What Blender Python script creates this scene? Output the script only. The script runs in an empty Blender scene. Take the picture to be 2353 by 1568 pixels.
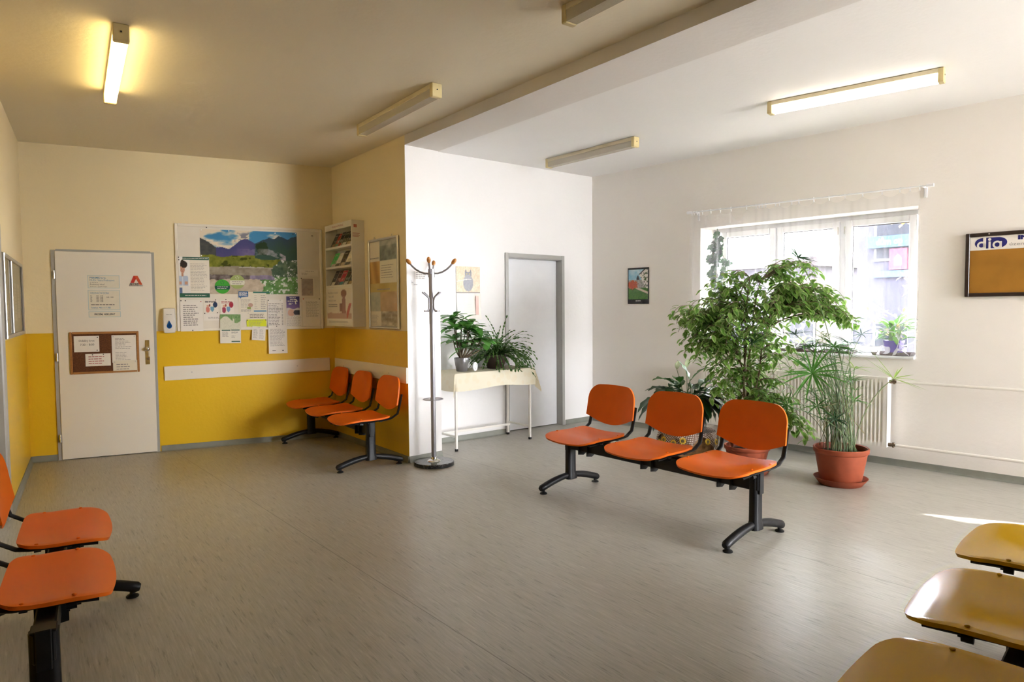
import bpy, math, random
from mathutils import Vector, Matrix
from math import sin, cos, pi, radians, sqrt, atan2, exp, floor as mfloor
random.seed(7)
SC = bpy.context.scene
COL = SC.collection
R = random.uniform

# ------------------------------------------------------------------ materials
MATS = {}
def mat(name, color, rough=0.5, metal=0.0, spec=0.5, bump=0.0, bscale=60.0, noise=0.0, nscale=8.0,
        emit=None, estr=0.0, coat=0.0, stretch=(1, 1, 1)):
    if name in MATS: return MATS[name]
    m = bpy.data.materials.new(name); m.use_nodes = True
    nt = m.node_tree; b = nt.nodes['Principled BSDF']
    b.inputs['Base Color'].default_value = (*color, 1)
    b.inputs['Roughness'].default_value = rough
    b.inputs['Metallic'].default_value = metal
    b.inputs['Specular IOR Level'].default_value = spec
    b.inputs['Coat Weight'].default_value = coat
    if emit:
        b.inputs['Emission Color'].default_value = (*emit, 1)
        b.inputs['Emission Strength'].default_value = estr
    if bump or noise:
        tc = nt.nodes.new('ShaderNodeTexCoord'); mp = nt.nodes.new('ShaderNodeMapping')
        mp.inputs['Scale'].default_value = stretch
        nt.links.new(tc.outputs['Object'], mp.inputs['Vector'])
    if noise:
        n = nt.nodes.new('ShaderNodeTexNoise'); n.inputs['Scale'].default_value = nscale; n.inputs['Detail'].default_value = 5
        nt.links.new(mp.outputs['Vector'], n.inputs['Vector'])
        r = nt.nodes.new('ShaderNodeValToRGB')
        r.color_ramp.elements[0].position = 0.3; r.color_ramp.elements[1].position = 0.7
        r.color_ramp.elements[0].color = (*[c * (1 - noise) for c in color], 1)
        r.color_ramp.elements[1].color = (*[min(1, c * (1 + noise)) for c in color], 1)
        nt.links.new(n.outputs['Fac'], r.inputs['Fac']); nt.links.new(r.outputs['Color'], b.inputs['Base Color'])
    if bump:
        n2 = nt.nodes.new('ShaderNodeTexNoise'); n2.inputs['Scale'].default_value = bscale; n2.inputs['Detail'].default_value = 4
        nt.links.new(mp.outputs['Vector'], n2.inputs['Vector'])
        bp = nt.nodes.new('ShaderNodeBump'); bp.inputs['Strength'].default_value = bump; bp.inputs['Distance'].default_value = 0.01
        nt.links.new(n2.outputs['Fac'], bp.inputs['Height']); nt.links.new(bp.outputs['Normal'], b.inputs['Normal'])
    MATS[name] = m
    return m

def picmat(name, rough=0.4, spec=0.5, translucent=0.0, coat=0.0):
    """colour comes from the mesh's own colour attribute (prints, leaves)"""
    if name in MATS: return MATS[name]
    m = bpy.data.materials.new(name); m.use_nodes = True
    nt = m.node_tree; b = nt.nodes['Principled BSDF']
    a = nt.nodes.new('ShaderNodeVertexColor'); a.layer_name = 'Col'
    nt.links.new(a.outputs['Color'], b.inputs['Base Color'])
    b.inputs['Roughness'].default_value = rough
    b.inputs['Specular IOR Level'].default_value = spec
    b.inputs['Coat Weight'].default_value = coat
    if translucent:
        t = nt.nodes.new('ShaderNodeBsdfTranslucent'); mx = nt.nodes.new('ShaderNodeMixShader')
        mx.inputs[0].default_value = translucent
        nt.links.new(a.outputs['Color'], t.inputs['Color'])
        nt.links.new(b.outputs[0], mx.inputs[1]); nt.links.new(t.outputs[0], mx.inputs[2])
        nt.links.new(mx.outputs[0], nt.nodes['Material Output'].inputs['Surface'])
    MATS[name] = m
    return m

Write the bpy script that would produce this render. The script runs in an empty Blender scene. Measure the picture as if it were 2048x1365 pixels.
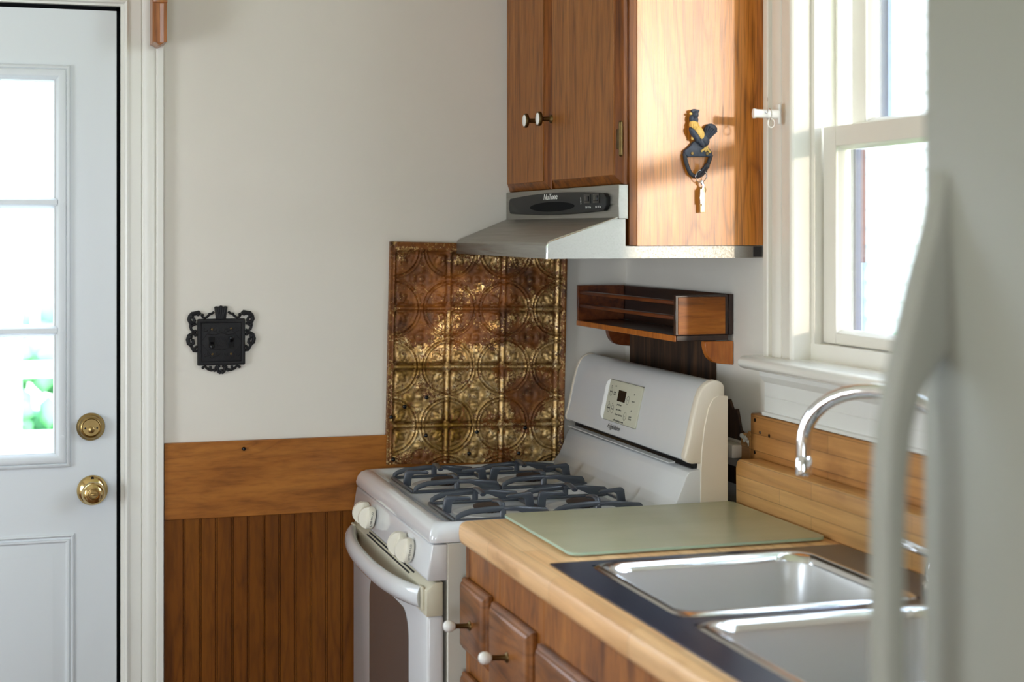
import bpy, bmesh, math, random
from mathutils import Vector, Matrix, noise as mnoise
random.seed(7)
PI = math.pi
sc = bpy.context.scene
COL = sc.collection

# ------------------------------------------------------------------ materials
def S(r, g, b):
    def f(c):
        c = c / 255.0
        return c / 12.92 if c <= 0.04045 else ((c + 0.055) / 1.055) ** 2.4
    return (f(r), f(g), f(b), 1.0)

class Mat:
    def __init__(self, name):
        self.m = bpy.data.materials.new(name)
        self.m.use_nodes = True
        self.nt = self.m.node_tree
        self.n = self.nt.nodes
        self.b = self.n['Principled BSDF']
        self.out = self.n['Material Output']
    def node(self, t, **kw):
        x = self.n.new(t)
        for k, v in kw.items():
            if k.startswith('i_'):
                x.inputs[k[2:]].default_value = v
            else:
                setattr(x, k, v)
        return x
    def link(self, a, b):
        self.nt.links.new(a, b)
    def set(self, **kw):
        for k, v in kw.items():
            self.b.inputs[k.replace('_', ' ')].default_value = v
    def coords(self, scale=(1, 1, 1), kind='Object', rot=(0, 0, 0)):
        tc = self.node('ShaderNodeTexCoord')
        mp = self.node('ShaderNodeMapping')
        mp.inputs['Scale'].default_value = scale
        mp.inputs['Rotation'].default_value = rot
        self.link(tc.outputs[kind], mp.inputs['Vector'])
        return mp.outputs['Vector']
    def noise(self, vec, scale=5, detail=4, rough=0.55, dist=0.0):
        x = self.node('ShaderNodeTexNoise')
        x.inputs['Scale'].default_value = scale
        x.inputs['Detail'].default_value = detail
        x.inputs['Roughness'].default_value = rough
        x.inputs['Distortion'].default_value = dist
        if vec is not None:
            self.link(vec, x.inputs['Vector'])
        return x.outputs['Fac']
    def ramp(self, fac, stops):
        x = self.node('ShaderNodeValToRGB')
        e = x.color_ramp.elements
        while len(e) < len(stops):
            e.new(0.5)
        for el, (p, c) in zip(e, stops):
            el.position = p
            el.color = c if len(c) == 4 else (*c, 1)
        self.link(fac, x.inputs['Fac'])
        return x.outputs['Color']
    def mix(self, fac, a, b, blend='MIX'):
        x = self.node('ShaderNodeMix', data_type='RGBA', blend_type=blend)
        for sock, v in ((x.inputs[0], fac), (x.inputs[6], a), (x.inputs[7], b)):
            if isinstance(v, bpy.types.NodeSocket):
                self.link(v, sock)
            else:
                sock.default_value = v
        return x.outputs[2]
    def math(self, op, a, b=0.0, clamp=False):
        x = self.node('ShaderNodeMath', operation=op, use_clamp=clamp)
        for sock, v in ((x.inputs[0], a), (x.inputs[1], b)):
            if isinstance(v, bpy.types.NodeSocket):
                self.link(v, sock)
            else:
                sock.default_value = v
        return x.outputs[0]
    def bump(self, h, strength=0.2, dist=0.002):
        x = self.node('ShaderNodeBump')
        x.inputs['Strength'].default_value = strength
        x.inputs['Distance'].default_value = dist
        self.link(h, x.inputs['Height'])
        self.link(x.outputs['Normal'], self.b.inputs['Normal'])

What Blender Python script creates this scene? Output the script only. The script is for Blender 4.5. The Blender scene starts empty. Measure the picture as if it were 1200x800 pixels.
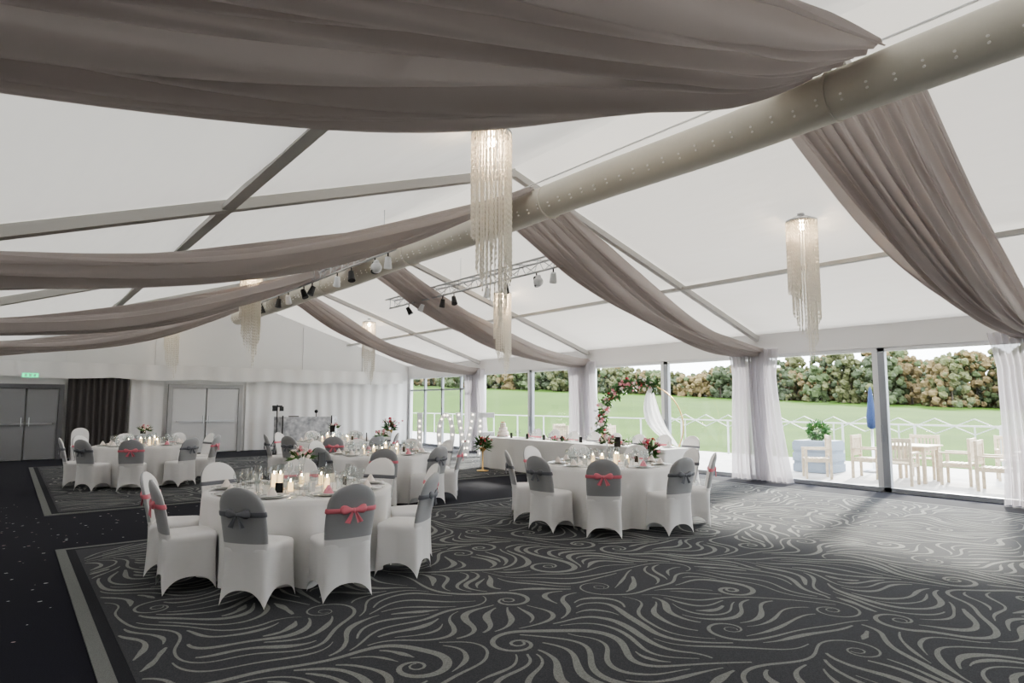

§ Exercise prompt
Transcribe the records verbatim and omit the images.

§ Task solution
What Blender Python script creates this scene? Output the script only. The script runs in an empty Blender scene. Take the picture to be 2353 by 1568 pixels.
import bpy, math, random
from mathutils import Vector, Matrix
from math import sin, cos, pi, radians, sqrt, atan2, exp, floor as mfloor
random.seed(7)
SC = bpy.context.scene
COL = SC.collection
R = random.uniform

# ------------------------------------------------------------------ materials
MATS = {}
def mat(name, color, rough=0.5, metal=0.0, spec=0.5, bump=0.0, bscale=60.0, noise=0.0, nscale=8.0,
        emit=None, estr=0.0, coat=0.0, stretch=(1, 1, 1)):
    if name in MATS: return MATS[name]
    m = bpy.data.materials.new(name); m.use_nodes = True
    nt = m.node_tree; b = nt.nodes['Principled BSDF']
    b.inputs['Base Color'].default_value = (*color, 1)
    b.inputs['Roughness'].default_value = rough
    b.inputs['Metallic'].default_value = metal
    b.inputs['Specular IOR Level'].default_value = spec
    b.inputs['Coat Weight'].default_value = coat
    if emit:
        b.inputs['Emission Color'].default_value = (*emit, 1)
        b.inputs['Emission Strength'].default_value = estr
    if bump or noise:
        tc = nt.nodes.new('ShaderNodeTexCoord'); mp = nt.nodes.new('ShaderNodeMapping')
        mp.inputs['Scale'].default_value = stretch
        nt.links.new(tc.outputs['Object'], mp.inputs['Vector'])
    if noise:
        n = nt.nodes.new('ShaderNodeTexNoise'); n.inputs['Scale'].default_value = nscale; n.inputs['Detail'].default_value = 5
        nt.links.new(mp.outputs['Vector'], n.inputs['Vector'])
        r = nt.nodes.new('ShaderNodeValToRGB')
        r.color_ramp.elements[0].position = 0.3; r.color_ramp.elements[1].position = 0.7
        r.color_ramp.elements[0].color = (*[c * (1 - noise) for c in color], 1)
        r.color_ramp.elements[1].color = (*[min(1, c * (1 + noise)) for c in color], 1)
        nt.links.new(n.outputs['Fac'], r.inputs['Fac']); nt.links.new(r.outputs['Color'], b.inputs['Base Color'])
    if bump:
        n2 = nt.nodes.new('ShaderNodeTexNoise'); n2.inputs['Scale'].default_value = bscale; n2.inputs['Detail'].default_value = 4
        nt.links.new(mp.outputs['Vector'], n2.inputs['Vector'])
        bp = nt.nodes.new('ShaderNodeBump'); bp.inputs['Strength'].default_value = bump; bp.inputs['Distance'].default_value = 0.01
        nt.links.new(n2.outputs['Fac'], bp.inputs['Height']); nt.links.new(bp.outputs['Normal'], b.inputs['Normal'])
    MATS[name] = m
    return m

def picmat(name, rough=0.4, spec=0.5, translucent=0.0, coat=0.0):
    """colour comes from the mesh's own colour attribute (prints, leaves)"""
    if name in MATS: return MATS[name]
    m = bpy.data.materials.new(name); m.use_nodes = True
    nt = m.node_tree; b = nt.nodes['Principled BSDF']
    a = nt.nodes.new('ShaderNodeVertexColor'); a.layer_name = 'Col'
    nt.links.new(a.outputs['Color'], b.inputs['Base Color'])
    b.inputs['Roughness'].default_value = rough
    b.inputs['Specular IOR Level'].default_value = spec
    b.inputs['Coat Weight'].default_value = coat
    if translucent:
        t = nt.nodes.new('ShaderNodeBsdfTranslucent'); mx = nt.nodes.new('ShaderNodeMixShader')
        mx.inputs[0].default_value = translucent
        nt.links.new(a.outputs['Color'], t.inputs['Color'])
        nt.links.new(b.outputs[0], mx.inputs[1]); nt.links.new(t.outputs[0], mx.inputs[2])
        nt.links.new(mx.outputs[0], nt.nodes['Material Output'].inputs['Surface'])
    MATS[name] = m
    return m

Write the bpy script that would produce this render. The script runs in an empty Blender scene. Measure the picture as if it were 2048x1365 pixels.
import bpy, bmesh, math, random
from mathutils import Vector, Matrix, noise as mnoise
random.seed(7)
PI = math.pi
sc = bpy.context.scene
COL = sc.collection

# ------------------------------------------------------------------ materials
def S(r, g, b):
    def f(c):
        c = c / 255.0
        return c / 12.92 if c <= 0.04045 else ((c + 0.055) / 1.055) ** 2.4
    return (f(r), f(g), f(b), 1.0)

class Mat:
    def __init__(self, name):
        self.m = bpy.data.materials.new(name)
        self.m.use_nodes = True
        self.nt = self.m.node_tree
        self.n = self.nt.nodes
        self.b = self.n['Principled BSDF']
        self.out = self.n['Material Output']
    def node(self, t, **kw):
        x = self.n.new(t)
        for k, v in kw.items():
            if k.startswith('i_'):
                x.inputs[k[2:]].default_value = v
            else:
                setattr(x, k, v)
        return x
    def link(self, a, b):
        self.nt.links.new(a, b)
    def set(self, **kw):
        for k, v in kw.items():
            self.b.inputs[k.replace('_', ' ')].default_value = v
    def coords(self, scale=(1, 1, 1), kind='Object', rot=(0, 0, 0)):
        tc = self.node('ShaderNodeTexCoord')
        mp = self.node('ShaderNodeMapping')
        mp.inputs['Scale'].default_value = scale
        mp.inputs['Rotation'].default_value = rot
        self.link(tc.outputs[kind], mp.inputs['Vector'])
        return mp.outputs['Vector']
    def noise(self, vec, scale=5, detail=4, rough=0.55, dist=0.0):
        x = self.node('ShaderNodeTexNoise')
        x.inputs['Scale'].default_value = scale
        x.inputs['Detail'].default_value = detail
        x.inputs['Roughness'].default_value = rough
        x.inputs['Distortion'].default_value = dist
        if vec is not None:
            self.link(vec, x.inputs['Vector'])
        return x.outputs['Fac']
    def ramp(self, fac, stops):
        x = self.node('ShaderNodeValToRGB')
        e = x.color_ramp.elements
        while len(e) < len(stops):
            e.new(0.5)
        for el, (p, c) in zip(e, stops):
            el.position = p
            el.color = c if len(c) == 4 else (*c, 1)
        self.link(fac, x.inputs['Fac'])
        return x.outputs['Color']
    def mix(self, fac, a, b, blend='MIX'):
        x = self.node('ShaderNodeMix', data_type='RGBA', blend_type=blend)
        for sock, v in ((x.inputs[0], fac), (x.inputs[6], a), (x.inputs[7], b)):
            if isinstance(v, bpy.types.NodeSocket):
                self.link(v, sock)
            else:
                sock.default_value = v
        return x.outputs[2]
    def math(self, op, a, b=0.0, clamp=False):
        x = self.node('ShaderNodeMath', operation=op, use_clamp=clamp)
        for sock, v in ((x.inputs[0], a), (x.inputs[1], b)):
            if isinstance(v, bpy.types.NodeSocket):
                self.link(v, sock)
            else:
                sock.default_value = v
        return x.outputs[0]
    def bump(self, h, strength=0.2, dist=0.002):
        x = self.node('ShaderNodeBump')
        x.inputs['Strength'].default_value = strength
        x.inputs['Distance'].default_value = dist
        self.link(h, x.inputs['Height'])
        self.link(x.outputs['Normal'], self.b.inputs['Normal'])

What Blender Python script creates this scene? Output the script only. The script is for Blender 4.5. The Blender scene starts empty. Measure the picture as if it were 1200x800 pixels.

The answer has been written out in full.